Movie #51: Released in 1965, directed by Jean-Luc Godard, 110 minutes. New to me!
LetterBoxd Score: 3 stars
Back-to-back Godard! We were off to a bad start on this one when I learned it is not streaming anywhere. Not on the Criterion channel. Not on the mysterious BFI Filmplayer (which I got a free trial of last time to watch Contempt). Not even as an illicit video on YouTube. Not for purchase on AppleTV or Amazon. This is just not a movie that any streaming platform thinks it’s worth paying the rights for I guess! I ended up getting a Criterion collection DVD from the library. It had an essay by Richard Brody that did not much change my view of this.
I didn’t feel as unmoored on this one as I did on Contempt, but I continue to feel pretty ambivalently about Godard’s movies. But let’s start with what I liked.

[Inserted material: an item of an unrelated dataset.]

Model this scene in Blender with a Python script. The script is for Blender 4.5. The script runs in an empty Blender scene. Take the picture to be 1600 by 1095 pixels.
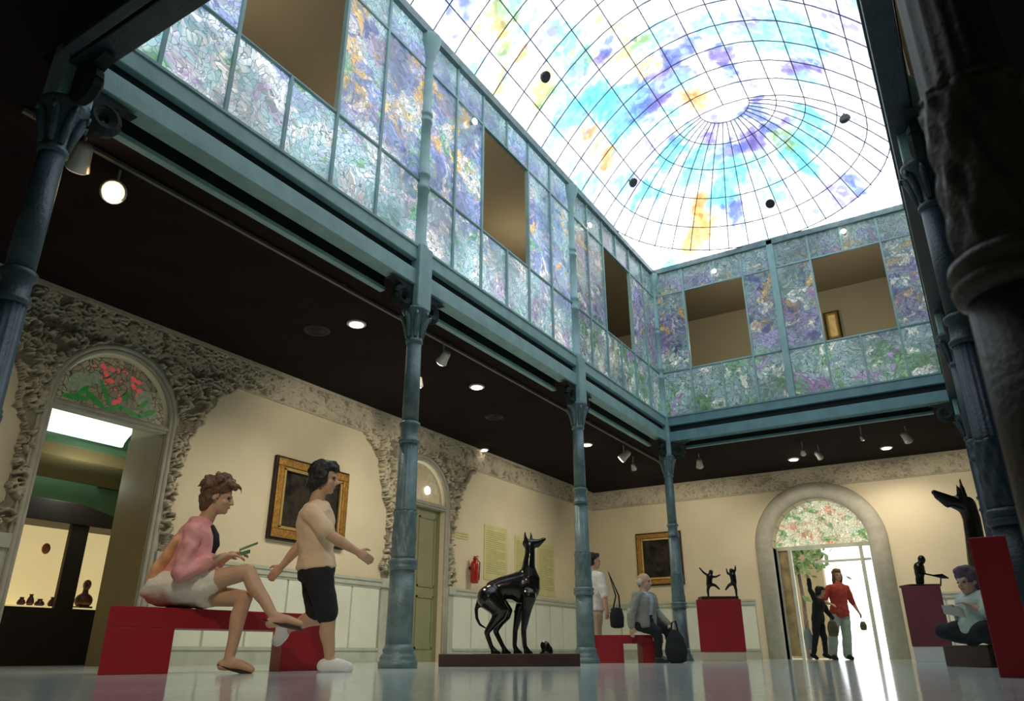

It did make me bark out laughs relatively often, mostly via some unexpected absurdist flourish: the women at the party suddenly topless; a dead body with bloody scissors coming out of the neck, in the living room; paintings with dialogue over them; catching fish with a trident; driving into the ocean. The ending is the most striking example of this, both for how over-the-top Ferdinand’s gesture is and for the punch line of deciding this is dumb when it’s too late.
We’re also pretty clearly doing something new in the movies here as well. We’re throwing out the pretense of constructing a reality that exists outside the filmstock full of imagined people whose world we mentally inhabit, and embracing the medium as the point, constantly being reminded this is a film we’re watching. And as visual mood board, it’s impressive; those bold colors.
And lastly, the movie is nominally about big ideas: the fantasy of simply opting out of a civilization that is not to your taste, who people really are, etc.
I think my trouble is that I just don’t share many of Godard’s interests. He’s a film critic; he apparently has a deep understanding of how film conventionally works. And I guess he’s bored by that convention. And I’m not. I guess I think of great movies as ultimately presenting themselves as a window onto an imagined reality that we become involved in. I want a movie to work on that level, and then if there are meta questions involved, that’s like the icing on the cake. But, for me at least, this is all icing.
Lastly – I feel like there is some kind of double-standard going on here where a movie by Godard gets to be elevated by the importance of the ideas it is referencing (see the above); but it doesn’t actually have to do the work of making me believe the characters are wrapped up in those ideas. This is a little unfair; I can buy that Belmondo and Karina have chemistry (the “something real” we imagine we are getting a window onto) which elevates their interpersonal stuff. But the fact that Belmondo wants to be an artist more than anything? I guess? But given the whole thing’s anarchic spirit, it sort of feels like an idea imposed on him from without. Or maybe I just don’t know the archetypes it’s referencing, as an Iowan living in 2025.
Why would someone think it’s one of the ten greatest movies ever made?
I guess see my thoughts on La Meprís, but up the ante.